Das sieht auch OBS-Geschäftsführerin Magdalena Lexa so. Zwar setzt auch ihr Unternehmen im Hintergrund verstärkt auf Prozessoptimierung, Automatisierung und erste KI-Anwendungen. „Doch ist das Ziel dieser

Maßnahmen, Routineaufgaben zu automatisieren, um mehr Zeit für den persönlichen Service und die
individuelle Betreuung unserer Gäste zu schaffen“, erklärt Lexa. Das sehr persönliche Verhältnis zu den
Gastgebern, eine besondere Stärke der OBS, will man trotz aller digitaler Möglichkeiten nicht verlieren. „Statt von einem KI-Bot oder einem Call-Center werden unsere Vermieter auch in Zukunft von einem Team betreut, das die Situation sowohl im systemtechnischen Detail als auch im Kontext der touristischen Destination kennt“, so Lexa.

Fazit: Der Weg, der sich bei den Buchungsanbietern, Channel-Managern und Portalen derzeit abzeichnet, ist ein Mix aus Automatisierung und persönlichem Kontakt als wesentliche Erfolgsfaktoren. Zeitraubende
Routineaufgaben übernehmen zunehmend Algorithmen.

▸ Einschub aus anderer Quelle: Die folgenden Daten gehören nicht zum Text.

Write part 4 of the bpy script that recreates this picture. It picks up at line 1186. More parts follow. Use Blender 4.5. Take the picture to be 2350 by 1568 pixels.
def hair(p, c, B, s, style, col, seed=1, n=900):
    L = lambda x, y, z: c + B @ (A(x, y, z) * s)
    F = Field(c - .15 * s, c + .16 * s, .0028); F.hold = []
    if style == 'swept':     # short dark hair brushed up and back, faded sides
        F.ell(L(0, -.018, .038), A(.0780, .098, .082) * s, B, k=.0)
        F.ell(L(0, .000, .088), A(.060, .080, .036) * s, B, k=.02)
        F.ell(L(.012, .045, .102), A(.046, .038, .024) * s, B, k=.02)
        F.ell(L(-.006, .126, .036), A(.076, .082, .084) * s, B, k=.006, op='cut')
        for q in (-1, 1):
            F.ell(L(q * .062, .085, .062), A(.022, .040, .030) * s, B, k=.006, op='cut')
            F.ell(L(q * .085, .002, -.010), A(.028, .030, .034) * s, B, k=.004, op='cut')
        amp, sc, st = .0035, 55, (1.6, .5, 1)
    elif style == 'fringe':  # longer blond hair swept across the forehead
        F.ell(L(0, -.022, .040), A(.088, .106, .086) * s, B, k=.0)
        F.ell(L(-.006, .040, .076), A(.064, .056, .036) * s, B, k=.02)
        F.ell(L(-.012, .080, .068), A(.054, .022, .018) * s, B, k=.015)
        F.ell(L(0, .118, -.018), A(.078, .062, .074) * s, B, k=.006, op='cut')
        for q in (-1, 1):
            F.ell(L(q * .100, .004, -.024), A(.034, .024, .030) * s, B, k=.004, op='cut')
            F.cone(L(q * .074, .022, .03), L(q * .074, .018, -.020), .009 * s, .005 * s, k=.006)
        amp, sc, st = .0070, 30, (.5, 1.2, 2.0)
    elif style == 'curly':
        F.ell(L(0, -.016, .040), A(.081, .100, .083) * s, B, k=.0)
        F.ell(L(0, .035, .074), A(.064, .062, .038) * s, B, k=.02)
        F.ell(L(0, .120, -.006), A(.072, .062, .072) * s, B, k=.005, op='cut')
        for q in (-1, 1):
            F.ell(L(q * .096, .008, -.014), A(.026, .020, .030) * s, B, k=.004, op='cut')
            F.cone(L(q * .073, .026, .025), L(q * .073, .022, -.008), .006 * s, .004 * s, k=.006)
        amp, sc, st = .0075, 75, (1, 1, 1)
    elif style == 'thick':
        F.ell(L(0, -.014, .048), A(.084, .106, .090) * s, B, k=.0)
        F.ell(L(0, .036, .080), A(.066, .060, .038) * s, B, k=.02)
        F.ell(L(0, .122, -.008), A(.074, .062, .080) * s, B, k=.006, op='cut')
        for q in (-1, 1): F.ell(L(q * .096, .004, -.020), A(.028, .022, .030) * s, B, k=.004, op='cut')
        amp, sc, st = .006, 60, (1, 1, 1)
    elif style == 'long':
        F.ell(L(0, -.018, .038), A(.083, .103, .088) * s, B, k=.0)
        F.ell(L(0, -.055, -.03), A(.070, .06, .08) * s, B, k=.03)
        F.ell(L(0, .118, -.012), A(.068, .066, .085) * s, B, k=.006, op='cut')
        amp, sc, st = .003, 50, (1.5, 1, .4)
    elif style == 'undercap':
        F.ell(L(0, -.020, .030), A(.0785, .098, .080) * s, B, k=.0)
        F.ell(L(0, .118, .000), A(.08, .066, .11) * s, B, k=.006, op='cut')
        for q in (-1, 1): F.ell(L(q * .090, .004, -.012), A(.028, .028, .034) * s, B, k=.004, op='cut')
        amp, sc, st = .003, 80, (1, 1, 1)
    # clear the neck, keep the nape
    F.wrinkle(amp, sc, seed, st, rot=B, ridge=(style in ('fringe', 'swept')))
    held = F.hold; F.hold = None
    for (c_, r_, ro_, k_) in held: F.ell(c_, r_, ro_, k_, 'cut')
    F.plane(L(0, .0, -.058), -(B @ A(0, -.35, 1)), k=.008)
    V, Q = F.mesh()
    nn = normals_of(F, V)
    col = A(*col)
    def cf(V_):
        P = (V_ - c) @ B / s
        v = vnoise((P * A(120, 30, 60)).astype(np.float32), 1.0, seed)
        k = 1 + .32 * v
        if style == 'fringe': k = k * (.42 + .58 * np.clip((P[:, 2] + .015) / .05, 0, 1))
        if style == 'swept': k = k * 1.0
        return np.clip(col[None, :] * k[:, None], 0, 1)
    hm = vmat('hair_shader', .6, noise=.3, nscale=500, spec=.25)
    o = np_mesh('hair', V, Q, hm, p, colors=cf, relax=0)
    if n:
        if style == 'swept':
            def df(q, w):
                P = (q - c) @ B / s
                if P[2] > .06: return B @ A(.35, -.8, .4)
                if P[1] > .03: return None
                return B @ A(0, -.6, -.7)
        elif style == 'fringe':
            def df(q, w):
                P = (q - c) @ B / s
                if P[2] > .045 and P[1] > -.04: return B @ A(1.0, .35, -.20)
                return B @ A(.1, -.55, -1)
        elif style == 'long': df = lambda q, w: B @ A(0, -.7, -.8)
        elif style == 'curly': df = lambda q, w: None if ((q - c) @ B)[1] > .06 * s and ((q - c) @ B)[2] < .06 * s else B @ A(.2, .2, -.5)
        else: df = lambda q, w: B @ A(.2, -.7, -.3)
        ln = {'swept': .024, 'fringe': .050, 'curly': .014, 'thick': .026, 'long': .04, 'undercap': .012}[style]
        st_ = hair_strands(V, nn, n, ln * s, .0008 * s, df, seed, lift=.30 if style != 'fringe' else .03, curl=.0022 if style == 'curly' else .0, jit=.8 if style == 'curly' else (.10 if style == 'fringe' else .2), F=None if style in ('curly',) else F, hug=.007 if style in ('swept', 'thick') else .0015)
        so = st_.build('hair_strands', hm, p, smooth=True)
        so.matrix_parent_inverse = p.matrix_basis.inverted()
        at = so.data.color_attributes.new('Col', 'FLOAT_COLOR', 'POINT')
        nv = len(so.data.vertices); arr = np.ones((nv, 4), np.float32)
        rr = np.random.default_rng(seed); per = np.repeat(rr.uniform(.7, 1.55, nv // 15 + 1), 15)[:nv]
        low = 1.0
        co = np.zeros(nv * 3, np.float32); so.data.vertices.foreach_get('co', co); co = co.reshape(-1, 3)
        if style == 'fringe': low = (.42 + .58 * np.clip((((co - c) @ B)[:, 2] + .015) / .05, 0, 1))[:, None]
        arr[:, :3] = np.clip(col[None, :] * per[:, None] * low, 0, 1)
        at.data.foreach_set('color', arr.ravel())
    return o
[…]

Die menschliche Kompetenz wird dagegen zur
wichtigsten Zutat für gute individuelle Betreuung und High-Touch-Services.


Fewo-Markt: Umsätze von 28 Milliarden Euro pro Jahr

Um die ökonomische Bedeutung von Ferienwohnungen und -häusern zu beleuchten, hat der Deutsche
Ferienhausverband in Zusammenarbeit mit Statista Q den Markt dieses Jahr in seiner tatsächlichen Größe
erfasst und seine volkswirtschaftlichen Effekte errechnet. 307 Millionen Übernachtungen finden demnach pro Jahr in privaten und gewerblichen Ferienunterkünften statt. 82 Prozent der insgesamt 2,6 Millionen Betten werden dabei von privaten Gastgebern vermietet. Die Übernachtungen in Fewo-Objekten haben zusammengerechnet einen Marktanteil von 44 Prozent an allen touristischen Übernachtungen in Deutschland. Das Segment erwirtschaftet einen Umsatz in Höhe von 28,6 Milliarden Euro pro Jahr, was dem Fiskus Steuereinnahmen von 5,2 Milliarden Euro beschert. Diese werden im Rahmen des Finanzausgleichs an Bund, Länder und Kommunen verteilt.